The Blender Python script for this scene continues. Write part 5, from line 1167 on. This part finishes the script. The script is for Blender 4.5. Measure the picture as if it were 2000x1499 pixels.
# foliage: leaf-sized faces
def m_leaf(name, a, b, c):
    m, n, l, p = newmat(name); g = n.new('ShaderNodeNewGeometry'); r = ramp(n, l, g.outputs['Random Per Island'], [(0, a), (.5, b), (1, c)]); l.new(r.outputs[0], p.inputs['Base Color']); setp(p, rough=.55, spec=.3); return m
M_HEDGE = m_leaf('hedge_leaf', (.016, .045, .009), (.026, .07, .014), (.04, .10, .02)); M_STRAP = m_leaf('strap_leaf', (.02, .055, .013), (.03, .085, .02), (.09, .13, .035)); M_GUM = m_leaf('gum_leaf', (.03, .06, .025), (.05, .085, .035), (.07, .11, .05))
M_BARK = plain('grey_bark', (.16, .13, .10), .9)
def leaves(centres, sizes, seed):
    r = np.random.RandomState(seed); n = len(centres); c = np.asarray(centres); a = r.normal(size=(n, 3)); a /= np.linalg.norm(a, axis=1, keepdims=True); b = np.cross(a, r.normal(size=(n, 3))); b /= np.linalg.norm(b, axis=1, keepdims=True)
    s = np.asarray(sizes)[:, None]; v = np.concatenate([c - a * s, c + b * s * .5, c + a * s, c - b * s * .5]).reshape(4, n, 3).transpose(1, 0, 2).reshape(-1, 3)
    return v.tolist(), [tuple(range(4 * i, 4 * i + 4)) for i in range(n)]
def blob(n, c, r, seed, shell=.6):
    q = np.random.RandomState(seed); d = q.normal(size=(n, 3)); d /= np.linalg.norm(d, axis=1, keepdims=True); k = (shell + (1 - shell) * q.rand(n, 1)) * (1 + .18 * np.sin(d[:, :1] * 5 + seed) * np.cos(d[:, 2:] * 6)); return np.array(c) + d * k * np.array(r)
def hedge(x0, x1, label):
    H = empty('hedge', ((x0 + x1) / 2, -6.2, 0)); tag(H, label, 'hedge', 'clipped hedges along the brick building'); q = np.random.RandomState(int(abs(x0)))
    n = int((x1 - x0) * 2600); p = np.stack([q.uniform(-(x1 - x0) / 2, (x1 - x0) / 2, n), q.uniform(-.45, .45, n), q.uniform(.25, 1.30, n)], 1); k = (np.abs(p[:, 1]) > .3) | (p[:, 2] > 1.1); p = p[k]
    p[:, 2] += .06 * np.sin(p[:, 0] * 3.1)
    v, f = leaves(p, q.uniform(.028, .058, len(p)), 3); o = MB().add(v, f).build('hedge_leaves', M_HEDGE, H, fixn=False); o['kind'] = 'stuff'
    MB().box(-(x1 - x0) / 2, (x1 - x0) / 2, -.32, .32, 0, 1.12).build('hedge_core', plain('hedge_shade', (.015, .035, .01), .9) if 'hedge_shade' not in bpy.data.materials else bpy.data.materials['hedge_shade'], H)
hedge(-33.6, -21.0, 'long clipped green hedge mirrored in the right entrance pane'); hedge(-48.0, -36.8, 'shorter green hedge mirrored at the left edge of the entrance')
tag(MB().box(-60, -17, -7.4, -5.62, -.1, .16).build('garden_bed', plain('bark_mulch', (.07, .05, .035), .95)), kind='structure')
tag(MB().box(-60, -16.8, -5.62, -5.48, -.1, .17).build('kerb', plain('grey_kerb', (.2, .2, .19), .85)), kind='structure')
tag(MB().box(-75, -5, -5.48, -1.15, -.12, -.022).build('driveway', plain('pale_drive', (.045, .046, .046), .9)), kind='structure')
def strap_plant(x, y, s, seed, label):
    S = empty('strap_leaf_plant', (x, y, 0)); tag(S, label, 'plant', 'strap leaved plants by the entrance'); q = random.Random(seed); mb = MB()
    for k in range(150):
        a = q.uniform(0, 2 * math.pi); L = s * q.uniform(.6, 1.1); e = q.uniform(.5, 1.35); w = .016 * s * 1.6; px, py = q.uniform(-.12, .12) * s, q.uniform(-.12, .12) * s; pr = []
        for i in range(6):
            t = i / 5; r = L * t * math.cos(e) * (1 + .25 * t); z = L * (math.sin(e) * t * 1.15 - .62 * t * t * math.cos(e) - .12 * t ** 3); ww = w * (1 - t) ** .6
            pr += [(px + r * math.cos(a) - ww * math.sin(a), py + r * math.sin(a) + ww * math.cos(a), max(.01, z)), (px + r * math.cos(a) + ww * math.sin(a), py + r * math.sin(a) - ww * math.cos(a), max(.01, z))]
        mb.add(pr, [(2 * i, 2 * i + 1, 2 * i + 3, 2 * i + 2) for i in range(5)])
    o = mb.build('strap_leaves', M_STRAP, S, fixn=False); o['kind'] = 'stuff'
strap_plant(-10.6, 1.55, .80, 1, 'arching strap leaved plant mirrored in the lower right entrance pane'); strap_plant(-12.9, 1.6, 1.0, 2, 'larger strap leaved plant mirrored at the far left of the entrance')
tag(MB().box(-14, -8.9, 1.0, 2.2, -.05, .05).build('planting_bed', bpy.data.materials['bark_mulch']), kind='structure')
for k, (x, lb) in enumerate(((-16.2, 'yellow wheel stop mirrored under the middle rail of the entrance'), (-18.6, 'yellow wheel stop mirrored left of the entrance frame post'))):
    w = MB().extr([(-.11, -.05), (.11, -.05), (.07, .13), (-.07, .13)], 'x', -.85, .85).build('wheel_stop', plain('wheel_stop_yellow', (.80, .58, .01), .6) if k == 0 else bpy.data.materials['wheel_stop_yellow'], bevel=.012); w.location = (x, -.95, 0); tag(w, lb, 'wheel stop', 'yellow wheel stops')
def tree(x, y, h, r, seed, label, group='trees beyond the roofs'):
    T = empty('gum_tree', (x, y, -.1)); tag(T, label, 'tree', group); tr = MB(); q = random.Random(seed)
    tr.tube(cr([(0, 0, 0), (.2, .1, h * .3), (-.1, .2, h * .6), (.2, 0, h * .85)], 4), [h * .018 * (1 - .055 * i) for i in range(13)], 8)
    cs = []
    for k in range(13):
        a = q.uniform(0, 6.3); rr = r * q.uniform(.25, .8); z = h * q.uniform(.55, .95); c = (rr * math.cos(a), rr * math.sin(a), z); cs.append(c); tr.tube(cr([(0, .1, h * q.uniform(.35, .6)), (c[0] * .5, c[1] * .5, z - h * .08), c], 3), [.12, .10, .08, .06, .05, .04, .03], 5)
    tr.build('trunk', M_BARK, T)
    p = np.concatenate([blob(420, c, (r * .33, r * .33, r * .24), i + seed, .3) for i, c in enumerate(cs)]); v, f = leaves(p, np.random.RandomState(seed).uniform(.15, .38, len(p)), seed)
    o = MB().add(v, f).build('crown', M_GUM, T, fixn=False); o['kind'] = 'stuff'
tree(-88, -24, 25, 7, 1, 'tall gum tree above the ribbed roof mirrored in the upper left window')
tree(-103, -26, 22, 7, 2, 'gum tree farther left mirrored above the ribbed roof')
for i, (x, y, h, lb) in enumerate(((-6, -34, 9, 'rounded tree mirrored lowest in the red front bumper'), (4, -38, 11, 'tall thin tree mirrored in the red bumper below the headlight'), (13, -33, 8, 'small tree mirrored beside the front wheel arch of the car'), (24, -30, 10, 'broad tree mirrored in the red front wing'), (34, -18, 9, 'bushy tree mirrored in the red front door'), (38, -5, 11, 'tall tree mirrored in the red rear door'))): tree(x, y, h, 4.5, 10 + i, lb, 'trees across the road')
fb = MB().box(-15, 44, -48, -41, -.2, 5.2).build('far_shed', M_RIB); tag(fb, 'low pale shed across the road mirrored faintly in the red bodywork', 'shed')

[WHAT YOU SHOULD DO]: Give back the whole listing, word for word.

[EXPECTED ANSWER]:
The Blender Python script for this scene continues. Write part 5, from line 1167 on. This part finishes the script. The script is for Blender 4.5. Measure the picture as if it were 2000x1499 pixels.
# foliage: leaf-sized faces
def m_leaf(name, a, b, c):
    m, n, l, p = newmat(name); g = n.new('ShaderNodeNewGeometry'); r = ramp(n, l, g.outputs['Random Per Island'], [(0, a), (.5, b), (1, c)]); l.new(r.outputs[0], p.inputs['Base Color']); setp(p, rough=.55, spec=.3); return m
M_HEDGE = m_leaf('hedge_leaf', (.016, .045, .009), (.026, .07, .014), (.04, .10, .02)); M_STRAP = m_leaf('strap_leaf', (.02, .055, .013), (.03, .085, .02), (.09, .13, .035)); M_GUM = m_leaf('gum_leaf', (.03, .06, .025), (.05, .085, .035), (.07, .11, .05))
M_BARK = plain('grey_bark', (.16, .13, .10), .9)
def leaves(centres, sizes, seed):
    r = np.random.RandomState(seed); n = len(centres); c = np.asarray(centres); a = r.normal(size=(n, 3)); a /= np.linalg.norm(a, axis=1, keepdims=True); b = np.cross(a, r.normal(size=(n, 3))); b /= np.linalg.norm(b, axis=1, keepdims=True)
    s = np.asarray(sizes)[:, None]; v = np.concatenate([c - a * s, c + b * s * .5, c + a * s, c - b * s * .5]).reshape(4, n, 3).transpose(1, 0, 2).reshape(-1, 3)
    return v.tolist(), [tuple(range(4 * i, 4 * i + 4)) for i in range(n)]
def blob(n, c, r, seed, shell=.6):
    q = np.random.RandomState(seed); d = q.normal(size=(n, 3)); d /= np.linalg.norm(d, axis=1, keepdims=True); k = (shell + (1 - shell) * q.rand(n, 1)) * (1 + .18 * np.sin(d[:, :1] * 5 + seed) * np.cos(d[:, 2:] * 6)); return np.array(c) + d * k * np.array(r)
def hedge(x0, x1, label):
    H = empty('hedge', ((x0 + x1) / 2, -6.2, 0)); tag(H, label, 'hedge', 'clipped hedges along the brick building'); q = np.random.RandomState(int(abs(x0)))
    n = int((x1 - x0) * 2600); p = np.stack([q.uniform(-(x1 - x0) / 2, (x1 - x0) / 2, n), q.uniform(-.45, .45, n), q.uniform(.25, 1.30, n)], 1); k = (np.abs(p[:, 1]) > .3) | (p[:, 2] > 1.1); p = p[k]
    p[:, 2] += .06 * np.sin(p[:, 0] * 3.1)
    v, f = leaves(p, q.uniform(.028, .058, len(p)), 3); o = MB().add(v, f).build('hedge_leaves', M_HEDGE, H, fixn=False); o['kind'] = 'stuff'
    MB().box(-(x1 - x0) / 2, (x1 - x0) / 2, -.32, .32, 0, 1.12).build('hedge_core', plain('hedge_shade', (.015, .035, .01), .9) if 'hedge_shade' not in bpy.data.materials else bpy.data.materials['hedge_shade'], H)
hedge(-33.6, -21.0, 'long clipped green hedge mirrored in the right entrance pane'); hedge(-48.0, -36.8, 'shorter green hedge mirrored at the left edge of the entrance')
tag(MB().box(-60, -17, -7.4, -5.62, -.1, .16).build('garden_bed', plain('bark_mulch', (.07, .05, .035), .95)), kind='structure')
tag(MB().box(-60, -16.8, -5.62, -5.48, -.1, .17).build('kerb', plain('grey_kerb', (.2, .2, .19), .85)), kind='structure')
tag(MB().box(-75, -5, -5.48, -1.15, -.12, -.022).build('driveway', plain('pale_drive', (.045, .046, .046), .9)), kind='structure')
def strap_plant(x, y, s, seed, label):
    S = empty('strap_leaf_plant', (x, y, 0)); tag(S, label, 'plant', 'strap leaved plants by the entrance'); q = random.Random(seed); mb = MB()
    for k in range(150):
        a = q.uniform(0, 2 * math.pi); L = s * q.uniform(.6, 1.1); e = q.uniform(.5, 1.35); w = .016 * s * 1.6; px, py = q.uniform(-.12, .12) * s, q.uniform(-.12, .12) * s; pr = []
        for i in range(6):
            t = i / 5; r = L * t * math.cos(e) * (1 + .25 * t); z = L * (math.sin(e) * t * 1.15 - .62 * t * t * math.cos(e) - .12 * t ** 3); ww = w * (1 - t) ** .6
            pr += [(px + r * math.cos(a) - ww * math.sin(a), py + r * math.sin(a) + ww * math.cos(a), max(.01, z)), (px + r * math.cos(a) + ww * math.sin(a), py + r * math.sin(a) - ww * math.cos(a), max(.01, z))]
        mb.add(pr, [(2 * i, 2 * i + 1, 2 * i + 3, 2 * i + 2) for i in range(5)])
    o = mb.build('strap_leaves', M_STRAP, S, fixn=False); o['kind'] = 'stuff'
strap_plant(-10.6, 1.55, .80, 1, 'arching strap leaved plant mirrored in the lower right entrance pane'); strap_plant(-12.9, 1.6, 1.0, 2, 'larger strap leaved plant mirrored at the far left of the entrance')
tag(MB().box(-14, -8.9, 1.0, 2.2, -.05, .05).build('planting_bed', bpy.data.materials['bark_mulch']), kind='structure')
for k, (x, lb) in enumerate(((-16.2, 'yellow wheel stop mirrored under the middle rail of the entrance'), (-18.6, 'yellow wheel stop mirrored left of the entrance frame post'))):
    w = MB().extr([(-.11, -.05), (.11, -.05), (.07, .13), (-.07, .13)], 'x', -.85, .85).build('wheel_stop', plain('wheel_stop_yellow', (.80, .58, .01), .6) if k == 0 else bpy.data.materials['wheel_stop_yellow'], bevel=.012); w.location = (x, -.95, 0); tag(w, lb, 'wheel stop', 'yellow wheel stops')
def tree(x, y, h, r, seed, label, group='trees beyond the roofs'):
    T = empty('gum_tree', (x, y, -.1)); tag(T, label, 'tree', group); tr = MB(); q = random.Random(seed)
    tr.tube(cr([(0, 0, 0), (.2, .1, h * .3), (-.1, .2, h * .6), (.2, 0, h * .85)], 4), [h * .018 * (1 - .055 * i) for i in range(13)], 8)
    cs = []
    for k in range(13):
        a = q.uniform(0, 6.3); rr = r * q.uniform(.25, .8); z = h * q.uniform(.55, .95); c = (rr * math.cos(a), rr * math.sin(a), z); cs.append(c); tr.tube(cr([(0, .1, h * q.uniform(.35, .6)), (c[0] * .5, c[1] * .5, z - h * .08), c], 3), [.12, .10, .08, .06, .05, .04, .03], 5)
    tr.build('trunk', M_BARK, T)
    p = np.concatenate([blob(420, c, (r * .33, r * .33, r * .24), i + seed, .3) for i, c in enumerate(cs)]); v, f = leaves(p, np.random.RandomState(seed).uniform(.15, .38, len(p)), seed)
    o = MB().add(v, f).build('crown', M_GUM, T, fixn=False); o['kind'] = 'stuff'
tree(-88, -24, 25, 7, 1, 'tall gum tree above the ribbed roof mirrored in the upper left window')
tree(-103, -26, 22, 7, 2, 'gum tree farther left mirrored above the ribbed roof')
for i, (x, y, h, lb) in enumerate(((-6, -34, 9, 'rounded tree mirrored lowest in the red front bumper'), (4, -38, 11, 'tall thin tree mirrored in the red bumper below the headlight'), (13, -33, 8, 'small tree mirrored beside the front wheel arch of the car'), (24, -30, 10, 'broad tree mirrored in the red front wing'), (34, -18, 9, 'bushy tree mirrored in the red front door'), (38, -5, 11, 'tall tree mirrored in the red rear door'))): tree(x, y, h, 4.5, 10 + i, lb, 'trees across the road')
fb = MB().box(-15, 44, -48, -41, -.2, 5.2).build('far_shed', M_RIB); tag(fb, 'low pale shed across the road mirrored faintly in the red bodywork', 'shed')